All five scientists who worked on the document have asked for their names to be removed, said Jim Lester, vice president of the Houston Advanced Research Center and editor of the report.
 
"If I went along with scientific censorship my credibility in the scientific community would go down to zero," Lester said. "There will be no scientist's name associated with it. None of the authors will have anything to do with this."
 
Lester said the document sailed through the initial editing process but then bogged down when TCEQ insisted it also be reviewed by the agency's top management.
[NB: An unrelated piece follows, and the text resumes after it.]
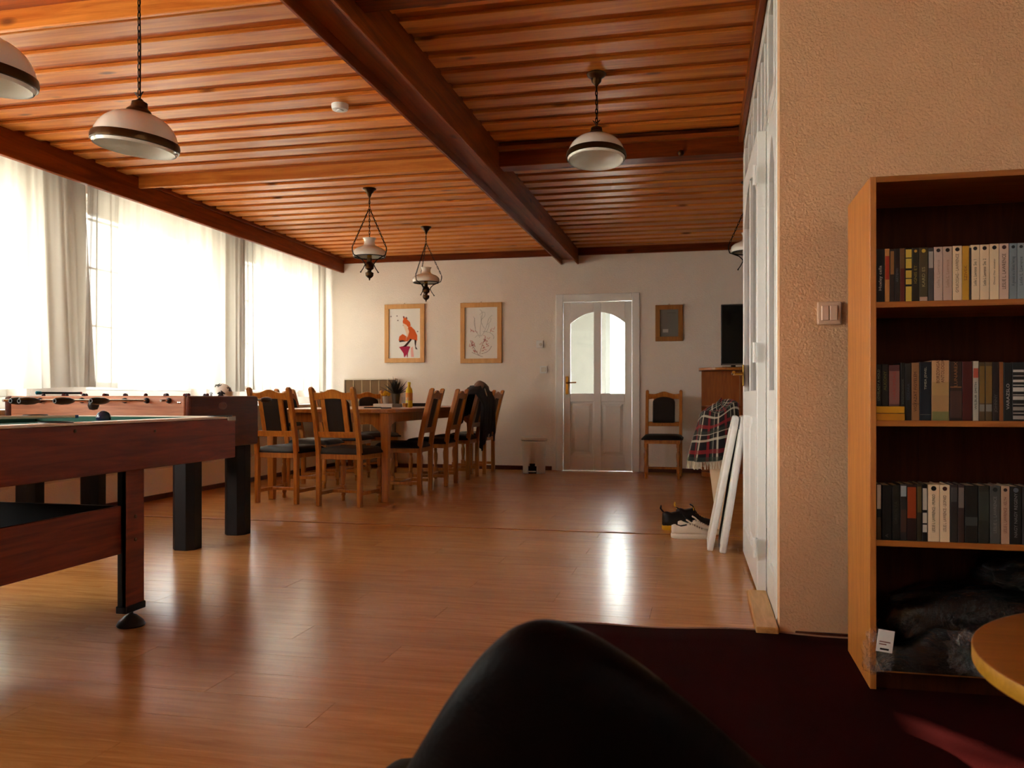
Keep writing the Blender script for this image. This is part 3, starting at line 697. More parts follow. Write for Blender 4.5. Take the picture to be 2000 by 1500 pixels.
# striped sofa back in the far corner
sf = empty('upholstered_armchair', (-4.12, 10.13, 0), 0, 'brown striped upholstered armchair with pale edge in the far left corner', 'armchair')
def plate(p0, p1, z0, z1, th, mb, top=0): pass
Ms = T(0, 0, 0) @ R(-.12, 'X')
MB().box((-.33, 0, .35), (.33, .09, 1.12), R(-.0, 'X')).build('backrest', C('7d6145', .9, bump=.2), sf, bevel=.02, seg=2)
MB().box((-.345, -.012, 1.115), (.345, .1, 1.135)).box((-.35, -.012, .35), (-.33, .1, 1.13)).build('piping', C('efe2cf', .7), sf, bevel=.006)
for k in range(5): MB().box((-.22+k*.115, -.006, .36), (-.208+k*.115, .0, 1.11)).build('stripe', C('b89a76', .8), sf)
MB().box((-.33, -.2, .12), (.33, 0, .42)).build('seat_block', C('7d6145', .9, bump=.2), sf, bevel=.03, seg=2)
for sx in (-.28, .28):
    for sy in (-.16, .05): MB().box((sx-.025, sy-.025, 0), (sx+.025, sy+.025, .12)).build('leg', M['oak'], sf)

# ------------------------------------------------------------------ far wall fittings
def frame_on_wall(u0, u1, v0, v1, label, fw, mat, name='picture_frame'):
    a = on_y(u0, v0, FY-.02); b = on_y(u1, v1, FY-.02); W_ = b.x-a.x; H_ = a.z-b.z
    t = empty(name, ((a.x+b.x)/2, FY, b.z), 0, label, 'picture')
    w2 = W_/2
    MB().box((-w2, -.024, 0), (w2, -.001, fw)).box((-w2, -.024, H_-fw), (w2, -.001, H_)).box((-w2, -.024, fw), (-w2+fw, -.001, H_-fw)).box((w2-fw, -.024, fw), (w2, -.001, H_-fw)).build('frame', mat, t, bevel=.003)
    MB().box((-w2+fw, -.010, fw), (w2-fw, -.002, H_-fw)).build('print', M['paper'], t)
    MB().tube([(-.008, -.01, H_), (0, -.01, H_+.014), (.008, -.01, H_)], .002, 5).build('hanger', M['brass'], t)
    return t, w2-fw, fw, H_-fw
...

It was the first time the report had gone through another such review.
 
"I'm 64 and been a scientist all my life and I've never seen anything like it," said Lester, who argued the process clearly indicated political meddling.
 
Perry has long courted controversy with scientists, environmentalists and even the federal government over climate change, rising global temperatures and environmental regulations.
 
The US Environmental Protection Agency has taken over parts of Texas's permitting authority because the state refused to comply with federal demands.
 
And Texas has filed several lawsuits challenging EPA rules, insisting they are inefficient, don't benefit the environment and harm industry.